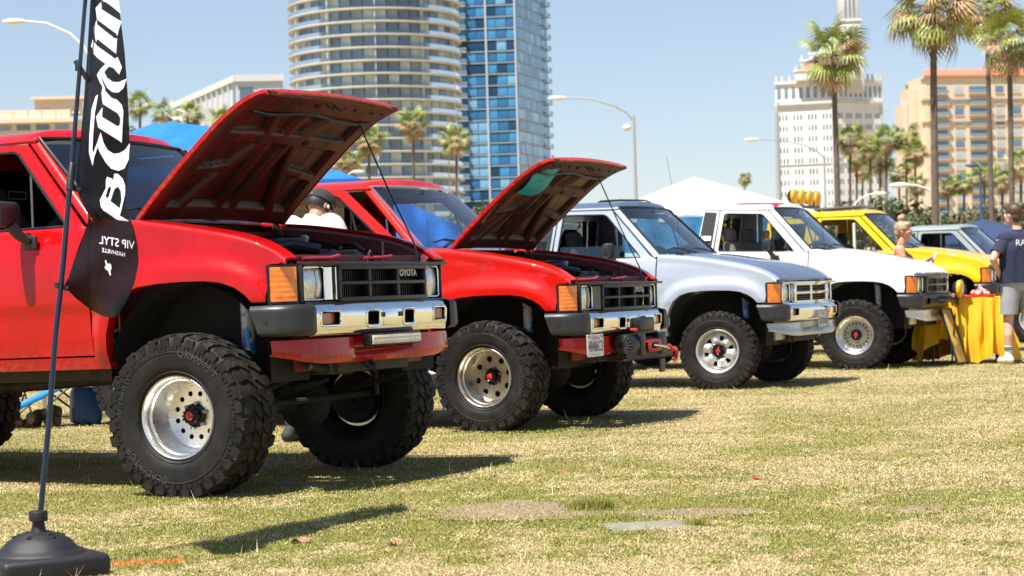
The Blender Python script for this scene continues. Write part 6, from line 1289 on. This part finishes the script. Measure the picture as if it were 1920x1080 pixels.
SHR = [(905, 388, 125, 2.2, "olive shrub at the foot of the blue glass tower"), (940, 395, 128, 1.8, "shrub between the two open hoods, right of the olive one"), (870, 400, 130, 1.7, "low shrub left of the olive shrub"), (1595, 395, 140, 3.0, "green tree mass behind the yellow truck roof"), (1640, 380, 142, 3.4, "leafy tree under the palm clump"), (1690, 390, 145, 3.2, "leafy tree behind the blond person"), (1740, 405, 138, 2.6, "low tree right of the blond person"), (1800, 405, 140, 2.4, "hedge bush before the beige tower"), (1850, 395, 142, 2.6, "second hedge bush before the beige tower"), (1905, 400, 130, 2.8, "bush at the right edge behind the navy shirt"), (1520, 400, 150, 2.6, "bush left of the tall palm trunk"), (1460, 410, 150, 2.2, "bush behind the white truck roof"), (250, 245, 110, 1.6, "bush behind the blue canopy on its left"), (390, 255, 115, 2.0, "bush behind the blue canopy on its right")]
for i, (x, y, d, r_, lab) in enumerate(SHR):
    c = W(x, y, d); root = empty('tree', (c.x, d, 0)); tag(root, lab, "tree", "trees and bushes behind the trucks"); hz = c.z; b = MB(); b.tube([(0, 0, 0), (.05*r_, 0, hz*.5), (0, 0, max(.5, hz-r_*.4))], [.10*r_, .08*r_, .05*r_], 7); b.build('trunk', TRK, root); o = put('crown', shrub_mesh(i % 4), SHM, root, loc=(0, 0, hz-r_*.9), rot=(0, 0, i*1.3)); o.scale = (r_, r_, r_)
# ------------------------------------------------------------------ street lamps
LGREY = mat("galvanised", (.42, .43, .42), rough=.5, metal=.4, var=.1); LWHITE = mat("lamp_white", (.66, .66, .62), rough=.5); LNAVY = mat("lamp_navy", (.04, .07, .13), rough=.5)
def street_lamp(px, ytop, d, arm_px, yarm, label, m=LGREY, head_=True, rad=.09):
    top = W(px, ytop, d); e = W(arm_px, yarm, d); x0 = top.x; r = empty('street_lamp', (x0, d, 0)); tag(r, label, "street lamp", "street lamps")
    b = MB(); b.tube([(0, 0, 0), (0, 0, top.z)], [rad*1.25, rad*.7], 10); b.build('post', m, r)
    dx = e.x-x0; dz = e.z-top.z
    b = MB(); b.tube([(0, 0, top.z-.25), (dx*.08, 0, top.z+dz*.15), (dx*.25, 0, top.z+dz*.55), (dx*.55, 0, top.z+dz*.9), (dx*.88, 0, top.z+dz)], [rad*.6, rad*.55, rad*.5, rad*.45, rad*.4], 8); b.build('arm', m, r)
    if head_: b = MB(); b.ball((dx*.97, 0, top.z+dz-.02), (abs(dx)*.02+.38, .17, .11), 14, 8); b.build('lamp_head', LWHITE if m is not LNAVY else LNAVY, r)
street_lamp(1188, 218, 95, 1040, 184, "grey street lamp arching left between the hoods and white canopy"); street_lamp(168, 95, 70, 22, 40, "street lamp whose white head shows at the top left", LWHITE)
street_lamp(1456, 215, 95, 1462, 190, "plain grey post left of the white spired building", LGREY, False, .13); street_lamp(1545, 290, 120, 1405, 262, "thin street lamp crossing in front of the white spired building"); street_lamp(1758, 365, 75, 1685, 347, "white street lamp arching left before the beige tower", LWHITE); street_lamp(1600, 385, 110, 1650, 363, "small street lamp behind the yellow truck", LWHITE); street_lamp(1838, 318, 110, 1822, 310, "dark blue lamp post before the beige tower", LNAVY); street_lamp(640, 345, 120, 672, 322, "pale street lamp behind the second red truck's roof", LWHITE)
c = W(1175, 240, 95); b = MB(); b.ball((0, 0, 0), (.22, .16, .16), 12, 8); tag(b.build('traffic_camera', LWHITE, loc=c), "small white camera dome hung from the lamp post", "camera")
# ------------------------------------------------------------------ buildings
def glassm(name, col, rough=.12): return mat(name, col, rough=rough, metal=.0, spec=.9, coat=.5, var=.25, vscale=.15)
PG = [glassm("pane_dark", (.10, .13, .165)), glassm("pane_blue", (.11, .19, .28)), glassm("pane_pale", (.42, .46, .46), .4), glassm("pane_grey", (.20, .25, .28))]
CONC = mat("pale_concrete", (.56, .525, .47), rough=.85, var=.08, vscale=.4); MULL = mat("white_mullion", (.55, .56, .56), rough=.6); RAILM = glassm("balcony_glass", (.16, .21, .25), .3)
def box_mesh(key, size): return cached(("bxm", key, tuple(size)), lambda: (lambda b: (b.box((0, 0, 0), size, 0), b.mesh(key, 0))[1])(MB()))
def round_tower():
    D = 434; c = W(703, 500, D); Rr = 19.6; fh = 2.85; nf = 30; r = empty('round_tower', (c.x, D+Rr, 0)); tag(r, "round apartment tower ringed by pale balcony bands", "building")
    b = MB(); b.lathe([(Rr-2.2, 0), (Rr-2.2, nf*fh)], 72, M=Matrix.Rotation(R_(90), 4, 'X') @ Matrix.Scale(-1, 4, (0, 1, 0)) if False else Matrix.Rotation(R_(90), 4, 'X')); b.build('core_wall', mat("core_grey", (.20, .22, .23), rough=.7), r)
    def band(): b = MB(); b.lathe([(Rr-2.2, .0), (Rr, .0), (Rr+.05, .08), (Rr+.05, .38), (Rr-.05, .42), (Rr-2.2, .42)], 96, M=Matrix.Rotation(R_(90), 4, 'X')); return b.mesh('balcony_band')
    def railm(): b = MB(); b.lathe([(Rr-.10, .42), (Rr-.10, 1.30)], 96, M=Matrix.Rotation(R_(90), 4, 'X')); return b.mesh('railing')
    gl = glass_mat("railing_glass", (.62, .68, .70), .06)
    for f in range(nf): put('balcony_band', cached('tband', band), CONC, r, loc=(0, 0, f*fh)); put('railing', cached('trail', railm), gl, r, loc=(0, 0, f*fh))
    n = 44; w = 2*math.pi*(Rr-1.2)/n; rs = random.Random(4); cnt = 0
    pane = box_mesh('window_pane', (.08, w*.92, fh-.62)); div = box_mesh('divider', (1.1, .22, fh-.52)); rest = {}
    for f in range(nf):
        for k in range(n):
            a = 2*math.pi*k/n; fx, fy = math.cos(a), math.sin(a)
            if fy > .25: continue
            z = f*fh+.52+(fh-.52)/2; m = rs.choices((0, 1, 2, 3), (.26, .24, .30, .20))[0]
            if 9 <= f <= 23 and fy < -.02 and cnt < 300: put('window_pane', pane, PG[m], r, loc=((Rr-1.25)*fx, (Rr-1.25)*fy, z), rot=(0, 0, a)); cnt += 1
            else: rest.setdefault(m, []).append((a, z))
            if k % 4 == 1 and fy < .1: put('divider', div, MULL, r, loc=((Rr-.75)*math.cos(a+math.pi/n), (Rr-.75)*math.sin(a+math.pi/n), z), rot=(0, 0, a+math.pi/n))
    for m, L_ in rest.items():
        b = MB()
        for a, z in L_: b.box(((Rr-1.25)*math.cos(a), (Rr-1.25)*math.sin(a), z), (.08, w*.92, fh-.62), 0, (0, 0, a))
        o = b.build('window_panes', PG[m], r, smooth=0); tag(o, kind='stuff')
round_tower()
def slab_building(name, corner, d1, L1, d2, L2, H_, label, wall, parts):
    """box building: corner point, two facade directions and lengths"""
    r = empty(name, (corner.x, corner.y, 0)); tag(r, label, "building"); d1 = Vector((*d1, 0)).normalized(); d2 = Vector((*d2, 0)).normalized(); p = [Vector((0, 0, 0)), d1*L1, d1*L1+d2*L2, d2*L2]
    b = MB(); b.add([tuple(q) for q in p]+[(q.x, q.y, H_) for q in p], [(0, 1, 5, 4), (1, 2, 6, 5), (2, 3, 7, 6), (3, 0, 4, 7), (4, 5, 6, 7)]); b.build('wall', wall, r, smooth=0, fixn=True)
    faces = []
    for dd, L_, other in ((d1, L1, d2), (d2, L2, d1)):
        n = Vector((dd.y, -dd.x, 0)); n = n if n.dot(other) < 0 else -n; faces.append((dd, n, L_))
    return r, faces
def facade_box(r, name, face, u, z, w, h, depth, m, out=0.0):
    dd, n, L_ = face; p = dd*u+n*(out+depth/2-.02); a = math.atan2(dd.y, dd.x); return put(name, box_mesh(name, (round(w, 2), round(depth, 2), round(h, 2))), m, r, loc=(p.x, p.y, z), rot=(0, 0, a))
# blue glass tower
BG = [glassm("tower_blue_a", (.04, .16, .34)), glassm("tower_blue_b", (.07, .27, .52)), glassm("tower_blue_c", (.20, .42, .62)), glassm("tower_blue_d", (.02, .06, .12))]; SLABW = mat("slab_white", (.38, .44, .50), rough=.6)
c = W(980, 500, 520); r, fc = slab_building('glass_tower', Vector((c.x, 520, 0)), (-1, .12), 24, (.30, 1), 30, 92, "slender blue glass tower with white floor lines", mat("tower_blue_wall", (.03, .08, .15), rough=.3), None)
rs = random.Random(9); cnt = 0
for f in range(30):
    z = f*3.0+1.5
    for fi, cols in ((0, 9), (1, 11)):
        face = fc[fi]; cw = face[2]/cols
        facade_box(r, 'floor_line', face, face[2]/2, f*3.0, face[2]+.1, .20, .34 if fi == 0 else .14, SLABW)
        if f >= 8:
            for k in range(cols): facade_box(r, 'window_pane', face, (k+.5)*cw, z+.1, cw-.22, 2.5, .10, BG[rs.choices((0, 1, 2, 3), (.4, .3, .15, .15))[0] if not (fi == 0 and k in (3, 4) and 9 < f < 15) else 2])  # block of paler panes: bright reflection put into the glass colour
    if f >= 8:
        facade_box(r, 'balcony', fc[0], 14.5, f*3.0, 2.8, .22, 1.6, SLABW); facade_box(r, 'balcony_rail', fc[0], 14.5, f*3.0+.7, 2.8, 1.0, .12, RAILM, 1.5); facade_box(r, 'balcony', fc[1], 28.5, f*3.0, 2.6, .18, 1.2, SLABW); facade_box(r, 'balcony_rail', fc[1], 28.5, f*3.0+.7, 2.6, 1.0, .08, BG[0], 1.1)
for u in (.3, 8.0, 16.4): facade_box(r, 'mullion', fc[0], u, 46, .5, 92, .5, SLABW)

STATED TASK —
List all lines holding the string "from".

ANSWER —
The Blender Python script for this scene continues. Write part 6, from line 1289 on. This part finishes the script. Measure the picture as if it were 1920x1080 pixels.
c = W(1175, 240, 95); b = MB(); b.ball((0, 0, 0), (.22, .16, .16), 12, 8); tag(b.build('traffic_camera', LWHITE, loc=c), "small white camera dome hung from the lamp post", "camera")